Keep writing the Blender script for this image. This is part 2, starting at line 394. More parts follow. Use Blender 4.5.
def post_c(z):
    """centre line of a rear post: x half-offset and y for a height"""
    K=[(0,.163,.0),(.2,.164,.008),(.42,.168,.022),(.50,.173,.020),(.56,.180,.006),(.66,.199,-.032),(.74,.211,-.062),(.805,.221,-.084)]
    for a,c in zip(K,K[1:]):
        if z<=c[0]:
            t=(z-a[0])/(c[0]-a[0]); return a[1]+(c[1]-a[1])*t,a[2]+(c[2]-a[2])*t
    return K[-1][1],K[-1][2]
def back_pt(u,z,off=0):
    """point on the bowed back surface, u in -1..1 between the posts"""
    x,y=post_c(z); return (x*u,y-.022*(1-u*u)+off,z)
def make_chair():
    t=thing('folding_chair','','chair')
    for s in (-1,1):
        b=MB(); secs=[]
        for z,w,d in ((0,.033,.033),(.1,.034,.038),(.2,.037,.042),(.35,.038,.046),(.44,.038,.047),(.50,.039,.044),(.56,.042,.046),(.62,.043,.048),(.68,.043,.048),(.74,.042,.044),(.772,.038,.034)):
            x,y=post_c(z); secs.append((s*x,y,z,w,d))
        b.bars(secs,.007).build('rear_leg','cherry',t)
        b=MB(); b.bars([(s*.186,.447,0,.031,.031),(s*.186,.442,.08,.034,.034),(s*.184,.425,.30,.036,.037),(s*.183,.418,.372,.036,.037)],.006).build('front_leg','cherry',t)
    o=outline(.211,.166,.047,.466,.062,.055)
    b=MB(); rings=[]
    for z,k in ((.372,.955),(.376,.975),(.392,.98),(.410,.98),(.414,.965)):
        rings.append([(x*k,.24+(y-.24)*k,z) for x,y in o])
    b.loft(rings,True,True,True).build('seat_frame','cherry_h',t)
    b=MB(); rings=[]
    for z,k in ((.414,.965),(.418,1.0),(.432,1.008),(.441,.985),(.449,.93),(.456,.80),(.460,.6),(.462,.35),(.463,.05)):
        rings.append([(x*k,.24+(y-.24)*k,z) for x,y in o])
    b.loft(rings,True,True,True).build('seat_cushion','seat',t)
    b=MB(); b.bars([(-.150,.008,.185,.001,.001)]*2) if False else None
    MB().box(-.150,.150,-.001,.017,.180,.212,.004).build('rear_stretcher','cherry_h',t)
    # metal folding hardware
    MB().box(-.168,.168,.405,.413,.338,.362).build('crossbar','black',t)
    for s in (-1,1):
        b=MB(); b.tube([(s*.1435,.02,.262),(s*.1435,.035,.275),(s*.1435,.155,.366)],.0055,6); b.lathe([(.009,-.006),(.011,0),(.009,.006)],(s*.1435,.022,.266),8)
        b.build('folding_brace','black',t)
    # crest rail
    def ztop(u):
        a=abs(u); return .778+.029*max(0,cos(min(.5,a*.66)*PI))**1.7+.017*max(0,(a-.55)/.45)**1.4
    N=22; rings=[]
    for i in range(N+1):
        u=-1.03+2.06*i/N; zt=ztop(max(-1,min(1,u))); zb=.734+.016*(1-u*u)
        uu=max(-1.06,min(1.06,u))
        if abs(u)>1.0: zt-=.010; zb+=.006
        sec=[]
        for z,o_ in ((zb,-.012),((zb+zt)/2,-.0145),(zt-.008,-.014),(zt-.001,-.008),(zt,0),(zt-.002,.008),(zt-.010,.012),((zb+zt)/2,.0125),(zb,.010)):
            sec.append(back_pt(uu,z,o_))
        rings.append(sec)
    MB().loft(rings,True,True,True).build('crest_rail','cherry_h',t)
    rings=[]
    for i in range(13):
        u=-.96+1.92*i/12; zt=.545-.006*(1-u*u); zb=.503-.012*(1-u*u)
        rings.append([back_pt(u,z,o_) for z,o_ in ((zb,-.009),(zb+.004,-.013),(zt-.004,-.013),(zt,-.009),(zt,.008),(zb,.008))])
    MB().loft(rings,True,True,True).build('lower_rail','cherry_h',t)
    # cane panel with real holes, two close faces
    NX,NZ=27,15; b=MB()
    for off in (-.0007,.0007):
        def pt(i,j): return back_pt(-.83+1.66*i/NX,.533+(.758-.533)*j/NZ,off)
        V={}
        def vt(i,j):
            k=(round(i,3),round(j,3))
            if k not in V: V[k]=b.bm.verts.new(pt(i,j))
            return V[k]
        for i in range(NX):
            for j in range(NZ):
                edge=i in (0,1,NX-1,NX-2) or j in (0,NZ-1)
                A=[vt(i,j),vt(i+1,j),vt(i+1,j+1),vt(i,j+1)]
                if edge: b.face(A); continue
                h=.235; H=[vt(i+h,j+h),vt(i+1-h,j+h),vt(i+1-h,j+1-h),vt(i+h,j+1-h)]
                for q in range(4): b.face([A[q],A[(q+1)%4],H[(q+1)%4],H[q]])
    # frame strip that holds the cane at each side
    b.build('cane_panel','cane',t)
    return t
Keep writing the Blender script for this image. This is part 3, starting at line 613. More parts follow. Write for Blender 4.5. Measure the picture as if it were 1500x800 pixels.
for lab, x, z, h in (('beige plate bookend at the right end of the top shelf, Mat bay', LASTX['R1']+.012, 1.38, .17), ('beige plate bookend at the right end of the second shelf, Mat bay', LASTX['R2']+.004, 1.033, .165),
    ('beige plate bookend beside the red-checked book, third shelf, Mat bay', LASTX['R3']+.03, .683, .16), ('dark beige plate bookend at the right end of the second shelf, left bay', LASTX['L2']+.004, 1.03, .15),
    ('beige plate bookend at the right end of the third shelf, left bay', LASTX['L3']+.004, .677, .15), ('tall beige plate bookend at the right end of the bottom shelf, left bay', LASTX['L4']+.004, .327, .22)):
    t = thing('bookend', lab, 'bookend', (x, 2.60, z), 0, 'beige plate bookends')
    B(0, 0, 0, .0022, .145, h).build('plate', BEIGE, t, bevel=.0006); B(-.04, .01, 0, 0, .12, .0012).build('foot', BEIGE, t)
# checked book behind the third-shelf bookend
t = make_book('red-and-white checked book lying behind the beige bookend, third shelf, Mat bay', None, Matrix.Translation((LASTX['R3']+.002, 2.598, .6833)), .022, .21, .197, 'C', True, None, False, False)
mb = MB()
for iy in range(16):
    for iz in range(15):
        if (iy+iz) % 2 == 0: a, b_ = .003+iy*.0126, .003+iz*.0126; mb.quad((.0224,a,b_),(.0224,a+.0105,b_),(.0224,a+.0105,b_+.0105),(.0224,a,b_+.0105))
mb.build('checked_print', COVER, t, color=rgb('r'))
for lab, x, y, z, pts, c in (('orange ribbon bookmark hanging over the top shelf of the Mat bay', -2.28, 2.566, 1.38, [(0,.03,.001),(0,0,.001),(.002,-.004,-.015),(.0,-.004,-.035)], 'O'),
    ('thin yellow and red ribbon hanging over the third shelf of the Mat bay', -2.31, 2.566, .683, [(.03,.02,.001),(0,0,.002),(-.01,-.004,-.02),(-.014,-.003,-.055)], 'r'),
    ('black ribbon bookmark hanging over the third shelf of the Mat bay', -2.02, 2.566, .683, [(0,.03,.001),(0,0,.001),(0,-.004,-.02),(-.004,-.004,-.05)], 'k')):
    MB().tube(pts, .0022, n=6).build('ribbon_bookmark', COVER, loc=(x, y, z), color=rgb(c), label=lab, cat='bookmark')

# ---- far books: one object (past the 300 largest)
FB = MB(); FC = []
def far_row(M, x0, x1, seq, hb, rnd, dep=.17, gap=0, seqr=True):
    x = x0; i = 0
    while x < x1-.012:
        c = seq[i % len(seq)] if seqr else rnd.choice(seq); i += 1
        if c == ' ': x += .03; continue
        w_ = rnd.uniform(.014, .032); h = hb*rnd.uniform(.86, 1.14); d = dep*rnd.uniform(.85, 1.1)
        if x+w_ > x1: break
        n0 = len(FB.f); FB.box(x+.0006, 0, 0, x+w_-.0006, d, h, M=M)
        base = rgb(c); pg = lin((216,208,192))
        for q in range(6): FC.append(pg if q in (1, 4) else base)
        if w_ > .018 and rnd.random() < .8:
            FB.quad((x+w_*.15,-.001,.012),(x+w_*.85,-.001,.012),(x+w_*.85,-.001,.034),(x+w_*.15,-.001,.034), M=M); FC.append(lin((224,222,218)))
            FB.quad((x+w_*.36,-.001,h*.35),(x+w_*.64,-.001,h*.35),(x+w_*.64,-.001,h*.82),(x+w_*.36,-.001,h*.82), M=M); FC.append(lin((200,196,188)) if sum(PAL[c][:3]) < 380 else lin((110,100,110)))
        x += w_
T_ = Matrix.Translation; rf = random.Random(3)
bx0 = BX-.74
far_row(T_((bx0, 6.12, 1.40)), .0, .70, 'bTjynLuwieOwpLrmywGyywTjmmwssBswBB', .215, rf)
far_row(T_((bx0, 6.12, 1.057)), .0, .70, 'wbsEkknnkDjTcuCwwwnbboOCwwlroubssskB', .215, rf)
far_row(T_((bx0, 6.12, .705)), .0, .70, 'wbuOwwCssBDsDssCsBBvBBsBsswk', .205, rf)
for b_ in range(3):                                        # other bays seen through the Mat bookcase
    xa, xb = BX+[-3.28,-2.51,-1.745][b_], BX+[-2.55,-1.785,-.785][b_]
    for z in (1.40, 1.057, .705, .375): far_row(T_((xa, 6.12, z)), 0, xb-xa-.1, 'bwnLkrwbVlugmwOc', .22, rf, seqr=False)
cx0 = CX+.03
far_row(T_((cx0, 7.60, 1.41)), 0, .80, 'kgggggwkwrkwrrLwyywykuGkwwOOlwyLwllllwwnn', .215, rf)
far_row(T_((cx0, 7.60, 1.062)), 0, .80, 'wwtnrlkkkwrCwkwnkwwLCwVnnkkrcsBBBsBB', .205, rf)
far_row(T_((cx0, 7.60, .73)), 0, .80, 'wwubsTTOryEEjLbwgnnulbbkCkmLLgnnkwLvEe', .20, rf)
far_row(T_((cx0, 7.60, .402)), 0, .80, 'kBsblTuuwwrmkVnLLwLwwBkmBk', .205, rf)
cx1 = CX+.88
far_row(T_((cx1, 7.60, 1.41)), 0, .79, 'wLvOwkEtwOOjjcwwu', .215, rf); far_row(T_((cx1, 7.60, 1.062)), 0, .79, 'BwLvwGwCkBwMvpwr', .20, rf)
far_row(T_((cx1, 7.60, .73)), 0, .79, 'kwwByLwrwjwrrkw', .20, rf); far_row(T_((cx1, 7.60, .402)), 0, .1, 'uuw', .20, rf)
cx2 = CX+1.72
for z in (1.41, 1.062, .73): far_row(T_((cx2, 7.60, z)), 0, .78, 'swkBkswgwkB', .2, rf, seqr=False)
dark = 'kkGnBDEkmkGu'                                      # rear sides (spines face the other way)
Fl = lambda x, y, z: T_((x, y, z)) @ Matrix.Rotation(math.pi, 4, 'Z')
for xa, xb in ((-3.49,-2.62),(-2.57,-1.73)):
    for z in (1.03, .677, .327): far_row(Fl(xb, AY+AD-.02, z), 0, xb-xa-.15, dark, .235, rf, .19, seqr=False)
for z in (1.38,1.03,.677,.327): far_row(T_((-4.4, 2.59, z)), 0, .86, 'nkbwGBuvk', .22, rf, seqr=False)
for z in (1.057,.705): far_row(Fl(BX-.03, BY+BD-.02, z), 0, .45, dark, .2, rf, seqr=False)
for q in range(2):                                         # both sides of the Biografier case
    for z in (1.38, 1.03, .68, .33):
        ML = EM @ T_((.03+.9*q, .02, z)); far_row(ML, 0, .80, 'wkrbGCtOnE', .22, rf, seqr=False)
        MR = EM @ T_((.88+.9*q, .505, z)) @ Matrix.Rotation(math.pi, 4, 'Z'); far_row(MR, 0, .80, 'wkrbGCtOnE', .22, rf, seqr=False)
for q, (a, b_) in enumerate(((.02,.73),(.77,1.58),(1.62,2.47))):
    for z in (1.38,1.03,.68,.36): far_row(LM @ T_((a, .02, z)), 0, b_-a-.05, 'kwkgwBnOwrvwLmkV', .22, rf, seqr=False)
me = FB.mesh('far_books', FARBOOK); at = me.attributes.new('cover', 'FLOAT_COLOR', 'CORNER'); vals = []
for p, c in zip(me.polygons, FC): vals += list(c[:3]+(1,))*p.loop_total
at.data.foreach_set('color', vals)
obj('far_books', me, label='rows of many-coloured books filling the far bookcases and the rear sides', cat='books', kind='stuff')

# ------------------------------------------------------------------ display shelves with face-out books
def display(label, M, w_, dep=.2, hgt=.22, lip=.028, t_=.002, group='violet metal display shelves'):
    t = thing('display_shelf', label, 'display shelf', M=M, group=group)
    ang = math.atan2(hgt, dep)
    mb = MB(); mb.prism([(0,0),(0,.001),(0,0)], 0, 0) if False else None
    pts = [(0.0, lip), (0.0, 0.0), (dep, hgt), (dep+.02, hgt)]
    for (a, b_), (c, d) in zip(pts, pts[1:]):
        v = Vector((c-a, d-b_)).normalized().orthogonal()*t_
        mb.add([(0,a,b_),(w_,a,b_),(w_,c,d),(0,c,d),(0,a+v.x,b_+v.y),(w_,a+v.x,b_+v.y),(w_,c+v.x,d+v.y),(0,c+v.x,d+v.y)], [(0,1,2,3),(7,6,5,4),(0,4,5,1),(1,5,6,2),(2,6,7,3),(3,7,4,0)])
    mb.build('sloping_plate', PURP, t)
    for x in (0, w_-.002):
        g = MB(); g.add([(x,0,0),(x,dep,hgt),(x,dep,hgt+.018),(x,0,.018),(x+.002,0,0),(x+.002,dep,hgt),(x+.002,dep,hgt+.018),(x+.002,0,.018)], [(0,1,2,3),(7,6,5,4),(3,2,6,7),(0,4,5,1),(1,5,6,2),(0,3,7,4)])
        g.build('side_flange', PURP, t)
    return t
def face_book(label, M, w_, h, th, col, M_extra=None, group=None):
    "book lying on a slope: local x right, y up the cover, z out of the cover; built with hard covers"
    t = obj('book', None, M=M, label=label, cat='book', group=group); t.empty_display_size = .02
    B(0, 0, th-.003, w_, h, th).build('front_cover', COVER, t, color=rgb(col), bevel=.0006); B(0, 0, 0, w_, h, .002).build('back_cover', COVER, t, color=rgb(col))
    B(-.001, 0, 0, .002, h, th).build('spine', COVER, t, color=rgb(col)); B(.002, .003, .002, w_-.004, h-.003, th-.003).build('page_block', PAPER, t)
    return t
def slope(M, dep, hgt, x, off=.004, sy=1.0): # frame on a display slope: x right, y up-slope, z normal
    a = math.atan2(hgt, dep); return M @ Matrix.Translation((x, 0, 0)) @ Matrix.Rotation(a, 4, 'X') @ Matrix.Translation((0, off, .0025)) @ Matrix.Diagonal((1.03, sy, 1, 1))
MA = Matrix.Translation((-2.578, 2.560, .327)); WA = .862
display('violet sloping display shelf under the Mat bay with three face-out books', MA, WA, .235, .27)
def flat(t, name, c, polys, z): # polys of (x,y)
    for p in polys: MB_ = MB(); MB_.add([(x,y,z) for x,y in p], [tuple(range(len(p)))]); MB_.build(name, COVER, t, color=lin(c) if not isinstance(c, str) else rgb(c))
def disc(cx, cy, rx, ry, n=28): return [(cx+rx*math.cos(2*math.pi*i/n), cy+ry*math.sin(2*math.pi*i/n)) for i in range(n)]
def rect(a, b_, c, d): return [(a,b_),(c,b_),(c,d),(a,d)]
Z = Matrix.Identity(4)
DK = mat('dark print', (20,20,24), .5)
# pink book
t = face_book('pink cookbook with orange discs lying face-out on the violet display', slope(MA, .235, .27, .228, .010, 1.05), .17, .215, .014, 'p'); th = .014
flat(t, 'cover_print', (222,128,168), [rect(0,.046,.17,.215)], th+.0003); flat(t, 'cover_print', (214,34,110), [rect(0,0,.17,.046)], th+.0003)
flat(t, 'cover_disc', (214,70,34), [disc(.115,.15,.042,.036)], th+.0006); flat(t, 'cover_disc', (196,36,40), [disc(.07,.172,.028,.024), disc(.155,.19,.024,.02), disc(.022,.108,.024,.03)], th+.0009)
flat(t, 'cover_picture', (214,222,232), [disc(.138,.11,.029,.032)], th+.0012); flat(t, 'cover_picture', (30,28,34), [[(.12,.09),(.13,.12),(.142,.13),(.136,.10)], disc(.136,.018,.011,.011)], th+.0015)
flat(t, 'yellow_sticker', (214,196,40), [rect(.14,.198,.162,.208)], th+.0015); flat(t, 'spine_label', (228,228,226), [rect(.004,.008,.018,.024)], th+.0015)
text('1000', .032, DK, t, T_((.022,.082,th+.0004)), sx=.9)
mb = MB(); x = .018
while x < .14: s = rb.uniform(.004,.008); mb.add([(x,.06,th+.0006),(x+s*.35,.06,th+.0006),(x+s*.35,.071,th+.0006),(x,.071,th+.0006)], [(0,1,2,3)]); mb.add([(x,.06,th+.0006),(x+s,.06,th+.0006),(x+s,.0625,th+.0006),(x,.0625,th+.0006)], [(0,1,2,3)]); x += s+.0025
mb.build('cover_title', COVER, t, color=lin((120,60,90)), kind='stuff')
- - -
SHORT EXERCISE => Above are the records. Identify each line that contains the word "this".

COMPLETE OUTPUT =>
Keep writing the Blender script for this image. This is part 2, starting at line 394. More parts follow. Use Blender 4.5.
Keep writing the Blender script for this image. This is part 3, starting at line 613. More parts follow. Write for Blender 4.5. Measure the picture as if it were 1500x800 pixels.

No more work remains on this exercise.